* [Objective] Reproduce all the material exactly, minus any pictures it holds.

* [Dataset excerpt]

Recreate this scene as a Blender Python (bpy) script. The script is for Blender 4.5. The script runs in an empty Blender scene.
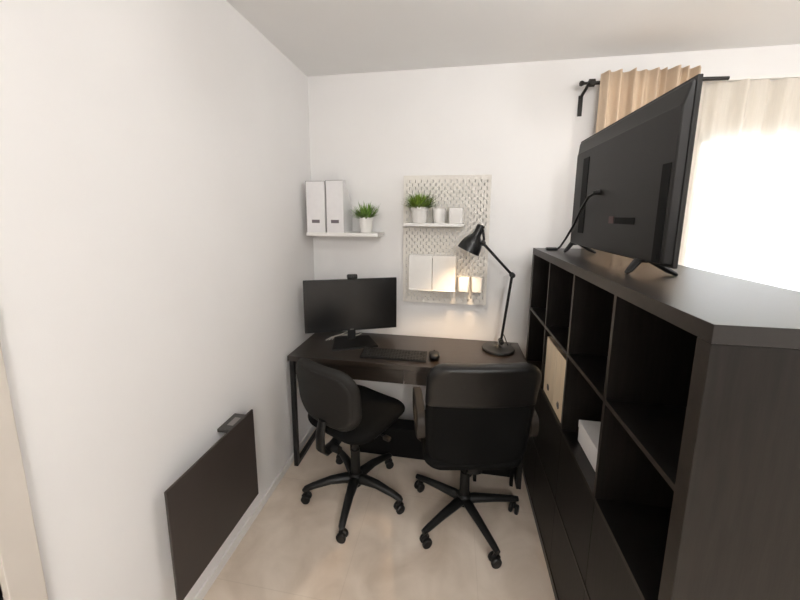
import bpy, bmesh, math, random
from mathutils import Vector, Matrix
random.seed(7)
PI = math.pi
SC = bpy.context.scene
COL = SC.collection

# ------------------------------------------------------------------ camera
def setup_camera():
    yaw, pitch, roll = -0.1645, 0.1516, -0.006
    f, sy = 328.01, -35.58
    fw = Vector((math.sin(yaw), math.cos(yaw), 0)); rt = Vector((math.cos(yaw), -math.sin(yaw), 0)); dn = Vector((0, 0, -1))
    fw2 = fw*math.cos(pitch) + dn*math.sin(pitch)
    dn2 = dn*math.cos(pitch) - fw*math.sin(pitch)
    r2 = rt*math.cos(roll) + dn2*math.sin(roll)
    d2 = dn2*math.cos(roll) - rt*math.sin(roll)
    cd = bpy.data.cameras.new('camera'); co = bpy.data.objects.new('camera', cd); COL.objects.link(co)
    m = Matrix.Identity(4)
    for i in range(3):
        m[i][0] = r2[i]; m[i][1] = -d2[i]; m[i][2] = -fw2[i]
    m.translation = Vector((1.0498, -2.3264, 1.671))
    co.matrix_world = m
    cd.sensor_fit = 'HORIZONTAL'; cd.sensor_width = 36.0
    cd.lens = f*36.0/800.0
    cd.shift_x = 0.0
    cd.shift_y = sy/800.0
    cd.clip_start = 0.02
    SC.camera = co
setup_camera()

# ------------------------------------------------------------------ world, light, exposure
world = bpy.data.worlds.new('sky'); SC.world = world; world.use_nodes = True
wb = world.node_tree.nodes['Background']
wb.inputs[0].default_value = (0.86, 0.94, 1.05, 1); wb.inputs[1].default_value = 6.0

WARM = (1.0, 0.988, 0.980)
CEIL_Z = 2.62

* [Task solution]
Recreate this scene as a Blender Python (bpy) script. The script is for Blender 4.5. The script runs in an empty Blender scene.
import bpy, bmesh, math, random
from mathutils import Vector, Matrix
random.seed(7)
PI = math.pi
SC = bpy.context.scene
COL = SC.collection

# ------------------------------------------------------------------ camera
def setup_camera():
    yaw, pitch, roll = -0.1645, 0.1516, -0.006
    f, sy = 328.01, -35.58
    fw = Vector((math.sin(yaw), math.cos(yaw), 0)); rt = Vector((math.cos(yaw), -math.sin(yaw), 0)); dn = Vector((0, 0, -1))
    fw2 = fw*math.cos(pitch) + dn*math.sin(pitch)
    dn2 = dn*math.cos(pitch) - fw*math.sin(pitch)
    r2 = rt*math.cos(roll) + dn2*math.sin(roll)
    d2 = dn2*math.cos(roll) - rt*math.sin(roll)
    cd = bpy.data.cameras.new('camera'); co = bpy.data.objects.new('camera', cd); COL.objects.link(co)
    m = Matrix.Identity(4)
    for i in range(3):
        m[i][0] = r2[i]; m[i][1] = -d2[i]; m[i][2] = -fw2[i]
    m.translation = Vector((1.0498, -2.3264, 1.671))
    co.matrix_world = m
    cd.sensor_fit = 'HORIZONTAL'; cd.sensor_width = 36.0
    cd.lens = f*36.0/800.0
    cd.shift_x = 0.0
    cd.shift_y = sy/800.0
    cd.clip_start = 0.02
    SC.camera = co
setup_camera()

# ------------------------------------------------------------------ world, light, exposure
world = bpy.data.worlds.new('sky'); SC.world = world; world.use_nodes = True
wb = world.node_tree.nodes['Background']
wb.inputs[0].default_value = (0.86, 0.94, 1.05, 1); wb.inputs[1].default_value = 6.0

WARM = (1.0, 0.988, 0.980)
CEIL_Z = 2.62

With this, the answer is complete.